Article courtesy of The Telegraph

House prices have fallen in London for the first time in nearly two years after a period of frenetic hikes in value, as demand in the capital finally dissipates.

"Modest` price drops in the London market are to be expected to follow this month`s 0.1pc decline, according to the latest Hometrack report, as buyers reject inflated prices and force vendors to slash their expectations.

London suffered the most pronounced slowdown but overall the UK house prices stalled, recording zero growth for the first time in 19 months.

The combination of over-inflated prices, slow wage growth, stricter mortgage lending conditions and anxiety ahead of interest rate rises has put the brakes on the London market and stalled the housing market recovery across the majority of the country.
The only regions that enjoyed a slight uptick were Yorkshire and Humberside, the South East and the North East. The national survey by Hometrack found that values in all other areas were flat.

Demand for homes nationally fell by 2.1pc in September and the number of buyers registering with agents every month this quarter.

September normally marks a seasonal uptick in activity but the time it took to sell as home in the UK remained static from August.

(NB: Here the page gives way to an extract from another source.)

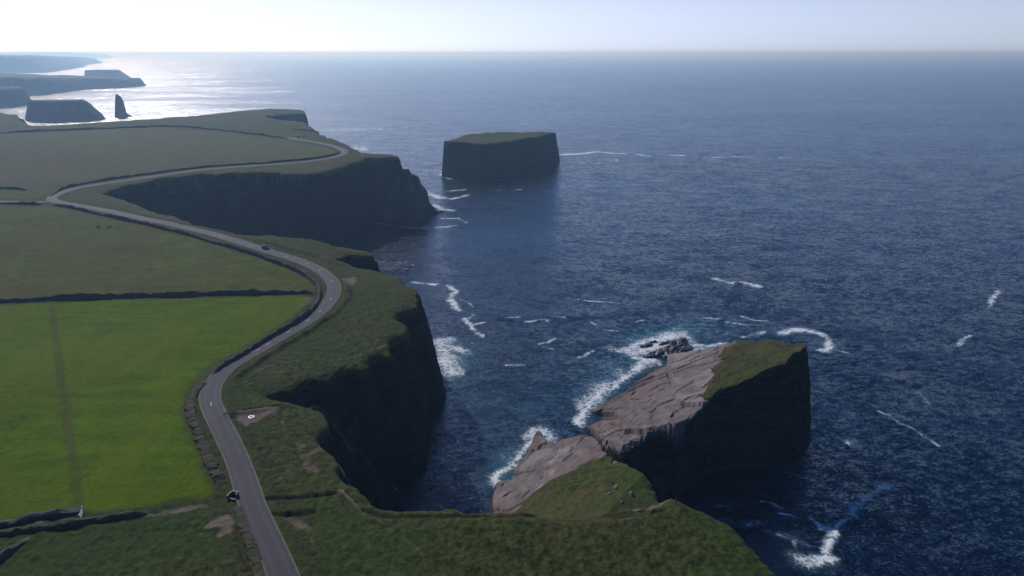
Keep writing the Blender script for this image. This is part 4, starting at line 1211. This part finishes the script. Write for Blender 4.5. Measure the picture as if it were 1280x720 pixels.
# ------------------------------------------------------------------ the sea
FOAM = [  # photo points, half width in metres, strength
    ([(553, 428), (560, 438), (564, 452), (566, 466)], 4.5, .68), ([(566, 434), (578, 440)], 3.0, .6), ([(571, 455), (578, 468)], 2.0, .5),
    ([(518, 353), (530, 354), (545, 356)], 1.4, .9), ([(560, 357), (569, 364), (562, 375), (568, 381), (574, 388)], 1.4, .95), ([(570, 372), (585, 378), (592, 384)], .7, .45),
    ([(582, 398), (590, 410), (602, 420)], 1.3, .75), ([(594, 406), (606, 403)], .9, .6), ([(582, 400), (592, 393)], 1.2, .4),
    ([(675, 430), (685, 428), (692, 424)], 1.0, .6), ([(678, 434), (690, 436)], 0.7, .4), ([(634, 456), (655, 456.5)], .7, .6), ([(633, 397), (648, 396)], .8, .5), ([(658, 402), (684, 399), (684, 402)], .9, .6),
    ([(695, 396), (706, 397)], .9, .55), ([(738, 402), (745, 406)], .7, .6), ([(723, 374), (735, 376), (764, 378)], .8, .65), ([(755, 412), (770, 414)], .8, .5), ([(724, 447), (735, 442), (742, 438)], .9, .6),
    ([(716, 462), (730, 464)], 1.0, .45), ([(610, 383), (632, 386)], .9, .35), ([(795, 402), (805, 400)], .8, .5),
    # near slab
    ([(618, 604), (624, 590), (636, 585), (641, 577)], 1.7, .95), ([(641, 580), (652, 566), (664, 551)], 1.3, .7), ([(662, 546), (672, 536), (682, 542), (688, 550)], 2.0, .95), ([(650, 557), (640, 566), (630, 577)], 2.5, .35),
    # channel
    ([(742, 540), (750, 556), (760, 566), (770, 577), (785, 583)], 1.3, .95), ([(724, 530), (728, 520), (735, 505)], 1.6, .9),
    # big stack
    ([(735, 507), (748, 494), (762, 484), (778, 474), (795, 462), (812, 452)], 3.0, 1.0), ([(758, 492), (770, 480), (786, 470)], 1.5, .9), ([(725, 500), (745, 482), (770, 464)], 4.0, .35),
    ([(783, 437), (800, 432), (818, 425), (838, 420), (858, 418), (868, 428)], 3.2, .95), ([(790, 442), (812, 436), (830, 432)], 3.0, .9), ([(862, 430), (885, 434), (908, 430)], 2.0, .75), ([(795, 447), (818, 450)], 1.5, .9),
    ([(760, 436), (780, 438)], 2.5, .4), ([(840, 414), (862, 406)], 3.5, .35), ([(865, 438), (880, 436)], 1.6, .8),
    ([(975, 418), (990, 413), (1008, 412), (1024, 416), (1034, 424), (1038, 434), (1026, 438)], 1.7, .92), ([(1040, 436), (1065, 443)], .9, .35), ([(926, 421), (944, 418), (955, 415)], 1.4, .6),
    ([(885, 398), (896, 399), (908, 402)], 1.5, .65), ([(930, 396), (945, 401), (958, 401)], 1.0, .7), ([(916, 404), (940, 406)], 1.0, .55), ([(880, 424), (900, 420), (915, 416)], 1.3, .3),
    ([(898, 349), (912, 353), (930, 353), (948, 358)], 2.3, .85), ([(888, 347), (912, 350)], 2.0, .35),
    ([(1237, 384), (1240, 373), (1250, 363)], 1.3, .72), ([(1196, 432), (1204, 424), (1213, 419)], 1.2, .6),
    ([(1096, 513), (1110, 518), (1125, 529), (1145, 538), (1160, 549), (1174, 557)], .75, .42), ([(1112, 515), (1150, 530)], 1.6, .25), ([(1150, 492), (1165, 508)], 1.0, .35),
    # lower right
    ([(1002, 699), (1012, 704), (1026, 701)], 2.2, 1.0), ([(1024, 706), (1030, 694), (1037, 676), (1043, 664), (1049, 658)], .85, 1.0), ([(1016, 649), (1026, 659), (1040, 661)], .6, .9),
    ([(1050, 656), (1062, 643), (1076, 628), (1092, 615), (1110, 606)], 1.2, .62), ([(952, 626), (968, 630), (976, 635)], .6, .5), ([(972, 641), (986, 643), (998, 648)], .4, .8),
    ([(895, 632), (915, 633)], .7, .35), ([(905, 650), (930, 656), (950, 654)], 1.3, .35), ([(960, 665), (985, 670), (1010, 684)], 1.2, .3), ([(992, 676), (996, 690)], .6, .45),
    ([(865, 579), (900, 577), (945, 577)], 2.6, .42), ([(1008, 545), (1030, 548), (1055, 553)], 3.0, .42),
    ([(470, 590), (480, 600), (497, 613)], .5, .35),
    # flat stack and beyond
    ([(697, 194), (725, 192), (745, 190), (780, 192)], 5, .8), ([(795, 193), (815, 195)], 5, .6), ([(838, 194), (855, 194.5)], 5, .6), ([(880, 196), (900, 196.5)], 4, .55), ([(915, 195.5), (940, 196)], 4, .6), ([(975, 197), (990, 197.5)], 4, .55),
    ([(1060, 194), (1085, 192), (1100, 194)], 6, .5), ([(1130, 196), (1142, 197)], 4, .4), ([(715, 206), (730, 204)], 3, .45), ([(744, 205), (748, 203)], 3, .5), ([(762, 202), (771, 202), (770, 199)], 3, .5), ([(915, 206), (935, 207)], 4, .3),
    ([(552, 215), (556, 220), (565, 223)], 3.5, .8), ([(585, 222), (605, 220)], 3, .35), ([(620, 225), (638, 224)], 3, .5), ([(636, 216), (665, 211)], 4, .45), ([(560, 239), (580, 237)], 2.5, .6), ([(563, 249), (585, 244)], 2.5, .65), ([(610, 238), (623, 238)], 2, .4), ([(645, 238), (650, 237)], 2, .5),
    ([(533, 240), (545, 246), (556, 248)], 3.5, .85), ([(543, 256), (553, 262), (565, 263)], 2.5, .8), ([(552, 273), (572, 273), (583, 278)], 1.8, .6), ([(500, 284), (520, 285), (555, 284), (570, 282)], 1.6, .6), ([(470, 279), (495, 281)], 1.6, .4), ([(492, 276), (510, 274)], 2.5, .35), ([(447, 276), (470, 270)], 2, .3), ([(520, 217), (535, 219)], 3, .4),
    ([(404, 163), (425, 162), (475, 161)], 9, .55), ([(410, 170), (440, 172), (470, 170)], 8, .4), ([(443, 185), (456, 188), (450, 183)], 5, .85), ([(428, 176), (445, 178), (475, 174)], 7, .5), ([(400, 141), (420, 140)], 12, .3),
    ([(540, 148), (560, 147)], 10, .25),
]
TURQ = [([(556, 432), (572, 448), (578, 470)], 7, .6), ([(735, 500), (770, 470), (800, 445)], 9, .75), ([(790, 430), (840, 415), (870, 410)], 10, .75), ([(625, 595), (650, 560), (675, 535)], 6, .8), ([(600, 545), (640, 552)], 7, .25),
        ([(595, 425), (610, 430)], 5, .3), ([(1040, 650), (1100, 610)], 3, .15), ([(900, 402), (960, 404)], 8, .35), ([(640, 500), (700, 480), (760, 450)], 22, .22), ([(700, 510), (730, 470)], 8, .3)]

wa = np.radians(np.concatenate([np.arange(-86, -44, 2.0), np.arange(-44, 44, 0.10), np.arange(44, 88, 2.0)]))
wr = list(steps([(20, 120, 6), (120, 330, 0.5), (330, 560, 1.6), (560, 900, 3.2)]))
while wr[-1] < 70000:
    wr.append(wr[-1] * 1.06)
wr = np.array(wr)
A, Rr = np.meshgrid(wa, wr)
X = Rr * np.sin(A); Y = Rr * np.cos(A)
foam = np.zeros(X.shape); turq = np.zeros(X.shape)
for dst, src in ((foam, FOAM), (turq, TURQ)):
    for pts, w, s in src:
        wp = [P(a, b, 0) for a, b in pts]
        reach = 2.4 * w
        xs = [p[0] for p in wp]; ys = [p[1] for p in wp]
        m = (X > min(xs) - reach) & (X < max(xs) + reach) & (Y > min(ys) - reach) & (Y < max(ys) + reach)
        if not m.any(): continue
        fw_ = max(4, 3.0 * w)
        dd, _ = seg_dist(wp, X[m] + 1.1 * w * fbm(X[m], Y[m], fw_, 4, 4, 0.6), Y[m] + 1.1 * w * fbm(X[m], Y[m], fw_, 4, 6, 0.6))
        br = np.clip(1.05 + 0.75 * fbm(X[m], Y[m], 4.5 * w, 3, 1), 0.25, 1.25)
        dst[m] = np.maximum(dst[m], s * br * np.exp(-(dd / (1.15 * w)) ** 1.5) * 0.95)
turq = np.maximum(turq, 0.5 * foam * (Rr < 330))
Zw = np.zeros(X.shape)
fc = np.stack([foam.ravel(), turq.ravel(), foam.ravel() * 0, foam.ravel() * 0 + 1], -1)
sea = grid_object('water', X, Y, Zw, {'foam': fc}, np.ones((X.shape[0] - 1, X.shape[1] - 1), bool), WATER)
tag(sea, kind='structure')

# ------------------------------------------------------------------ haze
bm = bmesh.new(); box(bm, -75000, 75000, -3000, 75000, -4.0, 128.0)
nh = N('haze')
pv = nh.t.nodes.new('ShaderNodeVolumePrincipled')
pv.inputs['Color'].default_value = (0.42, 0.68, 1.0, 1)
pv.inputs['Density'].default_value = 0.00018
pv.inputs['Absorption Color'].default_value = (0.85, 0.93, 1, 1)
pv.inputs['Anisotropy'].default_value = 0.45
nh.t.links.new(pv.outputs[0], nh.out.inputs['Volume'])
hz = bm_object('haze', bm, nh.m)
tag(hz, kind='stuff')

# ------------------------------------------------------------------ light
SUN_EL, SUN_AZ = math.radians(36), math.radians(-31)      # azimuth from +Y towards +X
sd = Vector((math.sin(SUN_AZ) * math.cos(SUN_EL), math.cos(SUN_AZ) * math.cos(SUN_EL), math.sin(SUN_EL)))
sun = bpy.data.lights.new('sun', 'SUN'); sun.energy = 5.0; sun.angle = math.radians(0.5); sun.color = (1.0, 0.95, 0.88)
so = link(bpy.data.objects.new('sun', sun)); so.rotation_euler = (-sd).to_track_quat('-Z', 'Y').to_euler()
so.location = (0, 0, 300)
w = bpy.data.worlds.new('World'); scene.world = w; w.use_nodes = True
nt = w.node_tree; nt.nodes.clear()
sky = nt.nodes.new('ShaderNodeTexSky'); sky.sky_type = 'NISHITA'; sky.sun_disc = False
sky.sun_elevation = SUN_EL; sky.sun_rotation = SUN_AZ
sky.altitude = 500; sky.air_density = 0.75; sky.dust_density = 0.5; sky.ozone_density = 4.0
bg = nt.nodes.new('ShaderNodeBackground'); bg.inputs['Strength'].default_value = 0.145
wo = nt.nodes.new('ShaderNodeOutputWorld')
tint = nt.nodes.new('ShaderNodeMix'); tint.data_type = 'RGBA'; tint.blend_type = 'MULTIPLY'; tint.inputs['Factor'].default_value = 1.0
tr_ = nt.nodes.new('ShaderNodeMix'); tr_.data_type = 'RGBA'; tr_.inputs[6].default_value = (0.86, 0.96, 1.26, 1); tr_.inputs[7].default_value = (1.02, 0.95, 1.08, 1)
hs = nt.nodes.new('ShaderNodeHueSaturation'); tc = nt.nodes.new('ShaderNodeTexCoord'); sx = nt.nodes.new('ShaderNodeSeparateXYZ'); nt.links.new(tc.outputs['Generated'], sx.inputs[0])
mr = nt.nodes.new('ShaderNodeMapRange'); nt.links.new(sx.outputs[2], mr.inputs[0])
for i_, v_ in ((1, 0.02), (2, 0.22), (3, 0.58), (4, 1.3)): mr.inputs[i_].default_value = v_
nt.links.new(mr.outputs[0], hs.inputs['Saturation'])
m3 = nt.nodes.new('ShaderNodeMapRange'); nt.links.new(sx.outputs[2], m3.inputs[0]); m3.inputs[1].default_value = 0.0; m3.inputs[2].default_value = 0.06
nt.links.new(m3.outputs[0], tr_.inputs['Factor']); nt.links.new(tr_.outputs[2], tint.inputs[7])
nt.links.new(sky.outputs[0], hs.inputs['Color']); nt.links.new(hs.outputs[0], tint.inputs[6]); nt.links.new(tint.outputs[2], bg.inputs[0]); nt.links.new(bg.outputs[0], wo.inputs[0])

# ------------------------------------------------------------------ camera and settings
cam = bpy.data.cameras.new('camera'); cam.sensor_width = 36.0; cam.lens = 36.0 * FPX / 1280.0
cam.clip_start = 1.0; cam.clip_end = 200000.0
co = link(bpy.data.objects.new('camera', cam)); co.location = (0, 0, CAM_Z); co.rotation_euler = (math.pi / 2 - PITCH, 0, 0)
scene.camera = co
vs = scene.view_settings
scene.display_settings.display_device = 'sRGB'
vs.view_transform = 'Standard'; vs.look = 'None'; vs.gamma = 1.0; vs.use_curve_mapping = False
vs.exposure = -0.43
cy_ = scene.cycles
cy_.max_bounces = 4; cy_.diffuse_bounces = 2; cy_.glossy_bounces = 2; cy_.transmission_bounces = 1; cy_.volume_bounces = 0
cy_.sample_clamp_indirect = 4.0
cy_.use_denoising = True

`There is a distinct chill in the air this month; after a strong run over the last 18 months, the momentum of house prices rises has started to turn with growth now at a standstill for the first time since January 2013,` said Richard Donnell, director of research at Hometrack.

This correction, particularly in the London market, will help allay fears that prices in the capital would continue to rise uncontrollably, making the dream of homeownership unobtainable for many.

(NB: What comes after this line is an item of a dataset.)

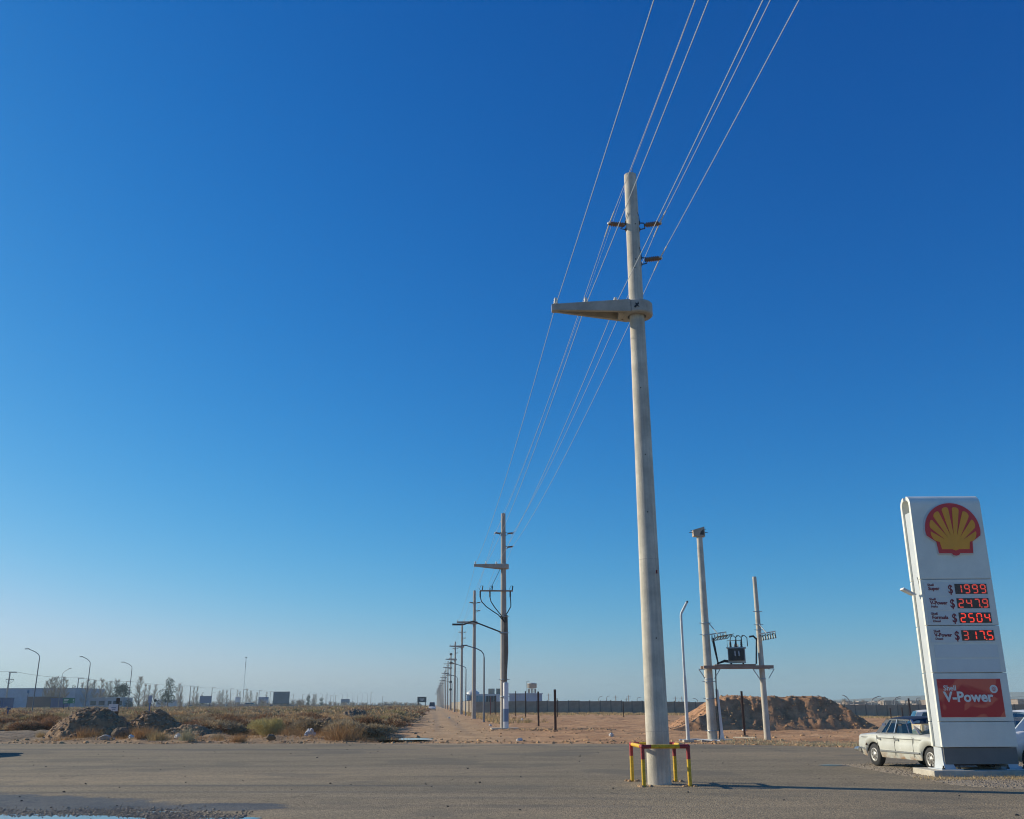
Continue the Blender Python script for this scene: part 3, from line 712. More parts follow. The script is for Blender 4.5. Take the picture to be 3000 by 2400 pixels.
for k in range(9):
    x = .45 + k * (b2.x - b1.x - .9) / 8
    mb = MB(); mb.box((x, 0, zp + .105), (.2, .78, .05)); mb.build('deck_plank', BEAM, pl)
for cx in (0, b2.x - b1.x):
    mb = MB()
    for s in (-1, 1):
        mb.bar((cx + s * .5, -.33, zp - .1), (cx + s * .22, -.28, zp - .52), .035); mb.bar((cx + s * .5, -.34, zp - .1), (cx + s * .2, -.34, zp - .1), .03)
    mb.lathe([(.205 if cx == 0 else .15, -.03), (.21 if cx == 0 else .155, 0), (.205 if cx == 0 else .15, .03)], 18, (cx, 0, zp - .54)); mb.build('beam_bracket', GALV, pl)
def band(cx, z, r): m_ = MB(); m_.lathe([(r, -.025), (r + .012, 0), (r, .025)], 20, (cx, 0, z)); m_.bar((cx - r - .12, -.1, z), (cx + r + .1, -.1, z), .03); m_.build('pole_band', GALV, pl)
def pr(z, first=True): return (.225 + (.14 - .225) * z / h1) if first else (.155 + (.095 - .155) * z / h2)
for py in (1826, 1860): band(0, tp(2070, py).z, pr(tp(2070, py).z) + .004)
for py in (1792, 1831, 1846): band(b2.x - b1.x, tp(2225, py).z, pr(tp(2225, py).z, False) + .004)
for py in (1997, 2047, 2141): band(0, tp(2090, py).z, pr(tp(2090, py).z) + .004)
# two fuse racks on diagonal stays
def fuse_rack(x0, zs, zr, x1, side):
    mb = MB(); mb.bar((x0, -.12, zs), (x1 + .05, -.45, zr + .05), .035); mb.bar((x0 - .05, -.15, zr + .03), (x1 + .45, -.55, zr + .12), .06, .05); fr = mb.build('fuse_rack', GALV, pl)
    for k in range(6):
        t = k / 5; p = Vector((x0 + .1 + (x1 + .42 - x0 - .1) * t, -.2 - .36 * t, zr + .08 * t))
        mb = MB(); mb.tube([p, p + Vector((.0, 0, -.14)), p + Vector((-.02, -.05, -.25))], [.024, .036, .028], 7); mb.box(p + Vector((-.02, -.04, -.26)), (.05, .09, .05)); mb.build('fuse', mk('pale_green_porcelain', (.50, .54, .46), .4, var=.2, scale=20), fr)
        q = p + Vector((.06, -.1, -.16))
        mb = MB(); mb.tube([q + Vector((-.05, 0, -.12)), q + Vector((.12 * side, -.10, .06)), q + Vector((.26 * side, -.16, .10))], [.018, .022, .016], 6); mb.build('fuse_lever', STEEL_D, fr)
fuse_rack(.15, tp(2085, 1826).z, tp(2100, 1862).z, .42, 1)
fuse_rack(b2.x - b1.x + .02, tp(2220, 1831).z, tp(2235, 1860).z, b2.x - b1.x + .2, -1)
z0c = zp + .12
mb = MB(); mb.tube([(.3, -.2, tp(2095, 1870).z), (.36, -.22, z0c + .8), (.46, -.2, z0c + .02)], .032, 8); mb.tube([(.24, -.2, tp(2095, 1870).z), (.33, -.25, z0c + .6), (.44, -.24, z0c + .02)], .025, 8); mb.build('riser_cable', CABLE, pl)
xr = b2.x - b1.x
mb = MB(); mb.tube([(xr - .2, -.25, tp(2220, 1870).z), (xr - .24, -.25, z0c + .8), (xr - .3, -.22, z0c + .02)], .036, 8); mb.tube([(xr - .55, -.3, tp(2220, 1868).z + .02), (xr - .35, -.28, tp(2220, 1868).z + .05), (xr - .2, -.25, tp(2220, 1868).z - .1)], .045, 8); mb.build('riser_cable', CABLE, pl)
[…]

The average house price in Greater London breached the £500,000 ceiling last month, automatically imposing a 4pc stamp duty tax on families and workers across the region.

Hometrack`s new data came as a YouGov poll revealed that half of all Londoners polled believed they would flee the city if housing costs continued to climb

The study, conducted by the leading market research company for London First, a not-for-profit business lobby, warned that the capital faces a chronic housing supply crisis that could drive people away.

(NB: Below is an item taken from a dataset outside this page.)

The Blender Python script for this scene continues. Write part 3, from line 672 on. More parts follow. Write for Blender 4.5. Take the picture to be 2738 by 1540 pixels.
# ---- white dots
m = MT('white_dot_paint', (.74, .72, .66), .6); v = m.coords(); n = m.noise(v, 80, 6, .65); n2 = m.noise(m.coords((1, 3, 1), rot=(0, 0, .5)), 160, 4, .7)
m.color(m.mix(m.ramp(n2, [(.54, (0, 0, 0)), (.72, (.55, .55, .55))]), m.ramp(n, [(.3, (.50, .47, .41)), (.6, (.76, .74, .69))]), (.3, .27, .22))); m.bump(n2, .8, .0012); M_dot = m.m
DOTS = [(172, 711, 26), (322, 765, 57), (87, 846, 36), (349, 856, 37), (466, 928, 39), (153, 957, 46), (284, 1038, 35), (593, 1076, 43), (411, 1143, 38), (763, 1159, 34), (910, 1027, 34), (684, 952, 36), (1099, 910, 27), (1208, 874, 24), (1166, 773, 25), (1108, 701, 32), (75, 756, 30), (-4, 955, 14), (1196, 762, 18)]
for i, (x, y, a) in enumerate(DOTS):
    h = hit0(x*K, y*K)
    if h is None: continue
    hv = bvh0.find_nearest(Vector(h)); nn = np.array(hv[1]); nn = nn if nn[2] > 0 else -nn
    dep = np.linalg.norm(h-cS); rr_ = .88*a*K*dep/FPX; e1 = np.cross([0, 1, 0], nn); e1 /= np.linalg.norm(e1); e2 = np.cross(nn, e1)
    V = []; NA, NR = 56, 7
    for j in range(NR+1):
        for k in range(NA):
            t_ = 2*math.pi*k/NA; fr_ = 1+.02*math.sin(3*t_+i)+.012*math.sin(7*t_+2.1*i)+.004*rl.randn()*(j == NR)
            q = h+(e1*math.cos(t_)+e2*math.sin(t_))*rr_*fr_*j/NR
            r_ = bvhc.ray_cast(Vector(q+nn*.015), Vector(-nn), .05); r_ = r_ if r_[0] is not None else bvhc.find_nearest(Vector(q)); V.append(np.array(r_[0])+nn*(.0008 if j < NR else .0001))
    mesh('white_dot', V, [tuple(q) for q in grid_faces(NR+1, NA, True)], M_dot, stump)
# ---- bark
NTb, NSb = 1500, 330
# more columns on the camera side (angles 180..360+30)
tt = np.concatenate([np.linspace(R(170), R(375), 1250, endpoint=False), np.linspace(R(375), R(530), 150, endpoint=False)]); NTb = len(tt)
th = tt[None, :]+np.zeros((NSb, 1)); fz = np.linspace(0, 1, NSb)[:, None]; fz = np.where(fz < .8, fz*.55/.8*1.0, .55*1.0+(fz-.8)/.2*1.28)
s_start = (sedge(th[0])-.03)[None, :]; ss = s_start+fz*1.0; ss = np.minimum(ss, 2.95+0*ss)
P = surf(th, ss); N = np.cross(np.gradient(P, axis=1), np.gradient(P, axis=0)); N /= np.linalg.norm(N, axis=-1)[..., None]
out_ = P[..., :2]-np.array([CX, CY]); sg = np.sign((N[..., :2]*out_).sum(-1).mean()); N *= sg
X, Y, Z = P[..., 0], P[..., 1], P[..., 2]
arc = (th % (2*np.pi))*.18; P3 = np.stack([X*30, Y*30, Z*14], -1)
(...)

The majority of employees surveyed, 56pc, find it difficult to pay rent or mortgages costs and work in London.

For employees, £70,000 was the magic number to living comfortably in the city. The survey revealed that those earning over that amount found it easy to service mortgages and rents.

However, two out of five businesses surveyed said they are already concerned about the impact that London`s housing supply and costs are having on their ability to recruit and retain staff, while three quarters warned that a lack of supply and costs are a `significant risk to the capital`s economic growth.`

`London is a magnet for talent, no matter people`s background and means, is what keeps it ahead of the game,` said Baroness Jo Valentine, chief executive of London First.

`Our research lays bare the economic dangers of the housing crisis, particularly in terms of losing crucial skills of those aged 25-39, who find it the most difficult to live and work in the city.`
London should be a city for everyone with talent, not just those who can afford sky-high rent or mortgage costs, she continued.

Concerned that this dip in London`s price trajectory is temporary, she said: `We could be storing up major problems for the capital if we don`t address this. There will come a time when people will not keep travelling across counties and continents to make London the vibrant world city it is if they can only afford to live in a box or have to travel hours to get to work.`

Both these reports follow research from the property group, Savills, which came out earlier this week, and found that London had overtaken Hong Kong as the world`s most expensive cities for companies to settle in and locate employees.